Lebih lanjut dia menegaskan jika tidak ada kegiatan fiktif selama dirinya menjabat sebagai Ketua KONI Makassar. Menurutnya, kegiatan yang dituding fiktif itu belum memiliki laporan pertanggungjawaban karena masih berlangsung.
“Pada saat pemeriksaan (kasus dugaan korupsi) itu masih tahun anggaran berjalan, berarti belum ada laporannya di tahun itu. Tetapi setelah 31 Desember itu sudah ada laporannya dan itu sudah dikoreksi sama hakim,” katanya.
Ahmad Susanto juga mengungkapkan adanya kejanggalan dalam kasus yang menjeratnya. Dia mengaku mulai mendapatkan ancaman ketika memutuskan untuk mengikuti kontestasi pemilihan kepala daerah (Pilkada) 2024 Kota Makassar.

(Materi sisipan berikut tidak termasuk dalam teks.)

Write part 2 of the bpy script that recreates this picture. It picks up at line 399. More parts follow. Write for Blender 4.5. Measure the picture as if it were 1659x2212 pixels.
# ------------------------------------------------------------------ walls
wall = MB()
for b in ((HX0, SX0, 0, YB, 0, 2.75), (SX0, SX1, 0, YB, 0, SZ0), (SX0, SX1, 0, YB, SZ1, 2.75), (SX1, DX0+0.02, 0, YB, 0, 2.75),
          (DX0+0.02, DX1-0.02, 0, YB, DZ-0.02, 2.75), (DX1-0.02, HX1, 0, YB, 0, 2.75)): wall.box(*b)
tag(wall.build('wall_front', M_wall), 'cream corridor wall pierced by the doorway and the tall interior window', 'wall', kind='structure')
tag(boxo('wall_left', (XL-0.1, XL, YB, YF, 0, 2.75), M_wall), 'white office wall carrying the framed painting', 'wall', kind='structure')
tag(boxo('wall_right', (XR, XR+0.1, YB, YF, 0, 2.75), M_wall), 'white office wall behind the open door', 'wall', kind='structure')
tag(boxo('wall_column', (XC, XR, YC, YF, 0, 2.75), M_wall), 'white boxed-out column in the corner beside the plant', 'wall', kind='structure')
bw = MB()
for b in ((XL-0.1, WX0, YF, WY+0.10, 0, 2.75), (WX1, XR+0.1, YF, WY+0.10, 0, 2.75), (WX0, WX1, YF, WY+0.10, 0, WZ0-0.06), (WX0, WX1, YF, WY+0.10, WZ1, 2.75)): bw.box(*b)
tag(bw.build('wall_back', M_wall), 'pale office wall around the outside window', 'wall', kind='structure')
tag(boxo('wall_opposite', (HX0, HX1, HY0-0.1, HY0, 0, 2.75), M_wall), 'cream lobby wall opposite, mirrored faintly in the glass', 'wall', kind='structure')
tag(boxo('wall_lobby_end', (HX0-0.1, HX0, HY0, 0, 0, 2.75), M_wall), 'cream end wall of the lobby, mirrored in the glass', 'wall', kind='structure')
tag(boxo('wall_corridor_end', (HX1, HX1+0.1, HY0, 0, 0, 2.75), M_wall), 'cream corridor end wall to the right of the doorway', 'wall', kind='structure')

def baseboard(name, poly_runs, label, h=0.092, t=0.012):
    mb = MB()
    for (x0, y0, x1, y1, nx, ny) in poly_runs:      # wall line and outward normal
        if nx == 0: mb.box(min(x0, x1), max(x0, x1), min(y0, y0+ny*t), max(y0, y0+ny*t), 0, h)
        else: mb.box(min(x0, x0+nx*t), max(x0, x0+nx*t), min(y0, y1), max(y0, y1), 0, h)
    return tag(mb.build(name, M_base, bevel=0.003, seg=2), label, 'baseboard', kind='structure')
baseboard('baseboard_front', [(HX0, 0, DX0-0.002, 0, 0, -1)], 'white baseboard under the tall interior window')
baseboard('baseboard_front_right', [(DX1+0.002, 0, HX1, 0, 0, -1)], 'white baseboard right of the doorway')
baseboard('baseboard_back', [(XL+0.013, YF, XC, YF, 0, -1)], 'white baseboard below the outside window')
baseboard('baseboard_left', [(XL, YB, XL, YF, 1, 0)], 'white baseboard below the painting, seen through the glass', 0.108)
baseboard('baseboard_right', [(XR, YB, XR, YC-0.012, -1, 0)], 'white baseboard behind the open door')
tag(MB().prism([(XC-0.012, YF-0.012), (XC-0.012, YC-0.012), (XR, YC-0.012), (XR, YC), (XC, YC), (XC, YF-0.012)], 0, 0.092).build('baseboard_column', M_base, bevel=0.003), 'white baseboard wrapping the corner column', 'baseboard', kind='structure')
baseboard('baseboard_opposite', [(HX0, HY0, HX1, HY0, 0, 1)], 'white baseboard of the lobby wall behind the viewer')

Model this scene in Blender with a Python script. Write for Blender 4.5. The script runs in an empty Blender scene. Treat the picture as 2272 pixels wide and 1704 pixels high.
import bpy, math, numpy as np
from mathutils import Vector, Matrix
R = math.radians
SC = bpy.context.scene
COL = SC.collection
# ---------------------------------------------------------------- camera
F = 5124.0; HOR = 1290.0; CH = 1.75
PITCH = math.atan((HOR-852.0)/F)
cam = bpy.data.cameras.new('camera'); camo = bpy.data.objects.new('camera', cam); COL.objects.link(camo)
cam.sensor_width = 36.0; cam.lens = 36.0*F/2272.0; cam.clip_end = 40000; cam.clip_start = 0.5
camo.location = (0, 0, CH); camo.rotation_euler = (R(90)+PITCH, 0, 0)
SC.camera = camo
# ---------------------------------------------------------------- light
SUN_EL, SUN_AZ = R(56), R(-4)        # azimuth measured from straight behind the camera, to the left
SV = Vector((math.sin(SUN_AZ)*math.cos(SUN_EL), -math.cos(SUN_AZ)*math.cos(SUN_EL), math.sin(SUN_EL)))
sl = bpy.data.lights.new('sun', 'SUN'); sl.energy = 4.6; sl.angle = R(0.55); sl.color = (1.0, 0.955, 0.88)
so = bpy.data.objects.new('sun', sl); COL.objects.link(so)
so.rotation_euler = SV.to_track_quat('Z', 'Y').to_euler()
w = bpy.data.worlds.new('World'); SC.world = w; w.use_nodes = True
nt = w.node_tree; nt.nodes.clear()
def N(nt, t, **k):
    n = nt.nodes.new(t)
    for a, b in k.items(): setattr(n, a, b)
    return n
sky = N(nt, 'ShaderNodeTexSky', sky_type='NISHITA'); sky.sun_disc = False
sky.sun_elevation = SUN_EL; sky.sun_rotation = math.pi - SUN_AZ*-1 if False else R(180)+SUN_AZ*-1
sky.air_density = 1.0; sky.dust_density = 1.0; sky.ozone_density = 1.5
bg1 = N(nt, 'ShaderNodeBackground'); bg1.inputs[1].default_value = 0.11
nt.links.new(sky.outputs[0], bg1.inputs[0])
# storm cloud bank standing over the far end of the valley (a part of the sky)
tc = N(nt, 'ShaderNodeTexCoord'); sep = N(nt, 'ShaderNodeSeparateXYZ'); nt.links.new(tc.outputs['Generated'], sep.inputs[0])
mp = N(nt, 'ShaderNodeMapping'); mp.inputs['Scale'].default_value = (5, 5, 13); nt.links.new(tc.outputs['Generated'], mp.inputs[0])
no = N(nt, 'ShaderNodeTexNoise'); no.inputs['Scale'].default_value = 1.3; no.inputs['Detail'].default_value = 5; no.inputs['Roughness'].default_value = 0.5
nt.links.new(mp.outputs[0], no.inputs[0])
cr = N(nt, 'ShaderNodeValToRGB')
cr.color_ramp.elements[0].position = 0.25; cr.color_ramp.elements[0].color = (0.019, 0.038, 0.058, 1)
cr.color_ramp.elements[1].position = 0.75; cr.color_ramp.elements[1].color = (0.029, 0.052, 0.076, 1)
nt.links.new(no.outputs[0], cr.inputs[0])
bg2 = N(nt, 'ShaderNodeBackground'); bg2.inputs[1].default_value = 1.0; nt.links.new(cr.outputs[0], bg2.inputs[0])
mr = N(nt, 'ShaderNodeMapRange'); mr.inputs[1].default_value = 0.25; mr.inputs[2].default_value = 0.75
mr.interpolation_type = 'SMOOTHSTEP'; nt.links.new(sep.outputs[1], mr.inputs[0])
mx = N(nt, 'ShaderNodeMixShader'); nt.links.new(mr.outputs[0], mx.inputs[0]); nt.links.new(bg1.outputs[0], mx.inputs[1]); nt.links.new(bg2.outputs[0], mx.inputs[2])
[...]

“Saya itu sudah diancam sejak bulan 11, bulan 12, bulan 1 2023. (Tahun) 2024 bulan 3 begitu saya mendaftar ke salah satu partai, itu saya sudah dipanggil untuk penyelidikan. Kemudian bulan 8 saya menyatakan dukungan (kepada) Mulia, Pak Appi dan Bu Aliyah, 1 minggu kemudian naik penyidikan,” jelasnya.

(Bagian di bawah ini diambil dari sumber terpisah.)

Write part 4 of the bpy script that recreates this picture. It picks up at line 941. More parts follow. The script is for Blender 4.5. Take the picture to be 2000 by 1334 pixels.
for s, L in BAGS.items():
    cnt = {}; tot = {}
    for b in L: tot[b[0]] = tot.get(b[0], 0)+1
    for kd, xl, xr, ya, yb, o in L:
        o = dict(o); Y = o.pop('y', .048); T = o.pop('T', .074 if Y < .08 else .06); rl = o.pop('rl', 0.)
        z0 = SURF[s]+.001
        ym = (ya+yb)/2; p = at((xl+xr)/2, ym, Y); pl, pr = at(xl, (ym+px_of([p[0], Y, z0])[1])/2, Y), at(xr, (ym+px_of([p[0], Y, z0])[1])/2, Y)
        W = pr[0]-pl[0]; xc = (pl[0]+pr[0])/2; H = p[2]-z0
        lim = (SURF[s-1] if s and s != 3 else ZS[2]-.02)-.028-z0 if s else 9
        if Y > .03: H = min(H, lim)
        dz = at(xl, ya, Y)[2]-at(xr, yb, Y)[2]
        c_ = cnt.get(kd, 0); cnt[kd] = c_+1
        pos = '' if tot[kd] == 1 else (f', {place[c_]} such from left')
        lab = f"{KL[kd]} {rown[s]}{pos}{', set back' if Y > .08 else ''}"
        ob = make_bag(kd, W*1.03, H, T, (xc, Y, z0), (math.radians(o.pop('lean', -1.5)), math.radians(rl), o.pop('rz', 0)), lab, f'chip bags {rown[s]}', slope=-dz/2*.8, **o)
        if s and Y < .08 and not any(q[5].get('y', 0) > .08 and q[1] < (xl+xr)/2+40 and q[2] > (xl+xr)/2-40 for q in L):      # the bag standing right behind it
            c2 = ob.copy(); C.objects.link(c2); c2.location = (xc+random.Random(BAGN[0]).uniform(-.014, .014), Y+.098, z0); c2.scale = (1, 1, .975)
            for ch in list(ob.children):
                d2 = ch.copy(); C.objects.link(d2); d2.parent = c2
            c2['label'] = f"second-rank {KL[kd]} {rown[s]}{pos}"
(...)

Tak berselang lama setelah pemilihan, dirinya pun ditangkap dan ditahan. Dia merasa janggal sebab ditetapkan sebagai tersangka kasus dugaan korupsi, padahal angka kerugian negara belum ditemukan.
“Ini yang paling anehnya, syarat untuk menetapkan orang tersangka itu adalah kerugian negara. Saya ditahan 9 Desember (2024), kemudian mulai diaudit bulan Februari 2025, dan nanti hasil kerugian negara itu keluar di bulan lima tahun 2025,” terang Ahmad.

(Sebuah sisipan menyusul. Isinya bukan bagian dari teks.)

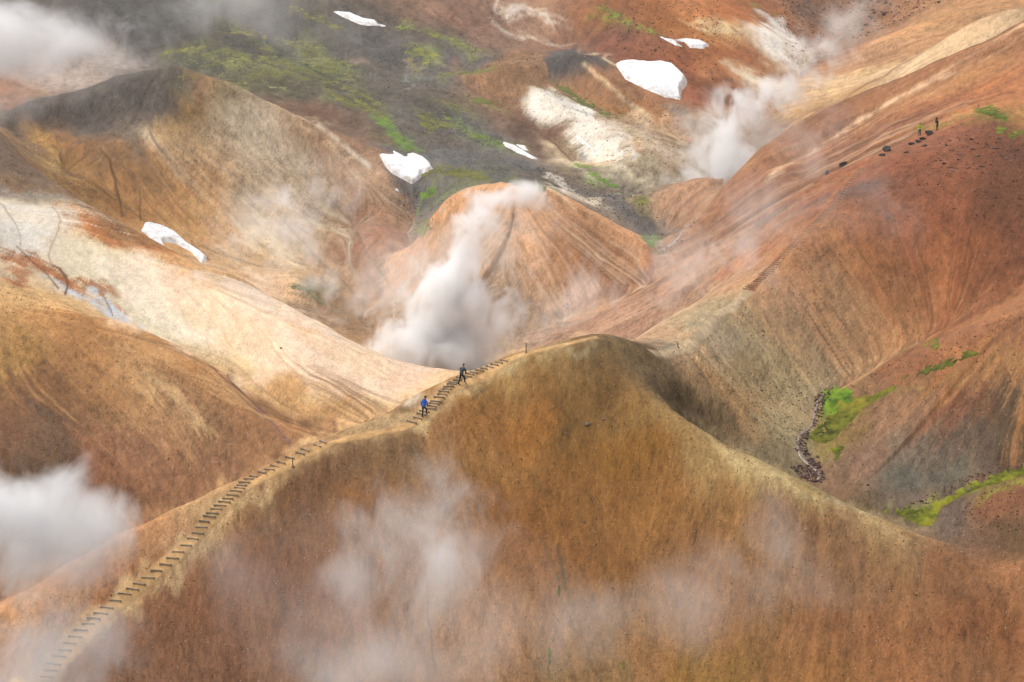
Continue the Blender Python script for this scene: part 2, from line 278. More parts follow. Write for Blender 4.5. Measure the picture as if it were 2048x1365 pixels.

“Artinya, 5 bulan ma ditahan baru ada kerugian negara dan dasar untuk penahanan itu adalah kerugian negara,” lanjutnya.
Dia menilai hal yang paling janggal adalah ketika kejaksaan menggelar jumpa pers saat dirinya ditahan. Saat itu, kejaksaan telah mengumumkan kerugian negara sebesar Rp 5,8 miliar, sementara audit belum dilakukan.
“Nanti bulan 5 tahun berikutnya baru ada audit, yang sama persis nilainya Rp 5,8 miliar,” bebernya.
Dia juga mengaku ancaman yang terimanya sebelum maju Pilkada 2024 adalah akan diperiksa oleh pihak kejaksaan. Saat ditanya soal sosok pelaku ancaman tersebut adalah mantan Wali Kota Makassar, Ahmad enggan menyebutkannya.
“Ada lah, saya tidak perlu sebutkan, ada oknumnya cukup berkuasa, mantan penguasa di Kota Makassar ini,” katanya.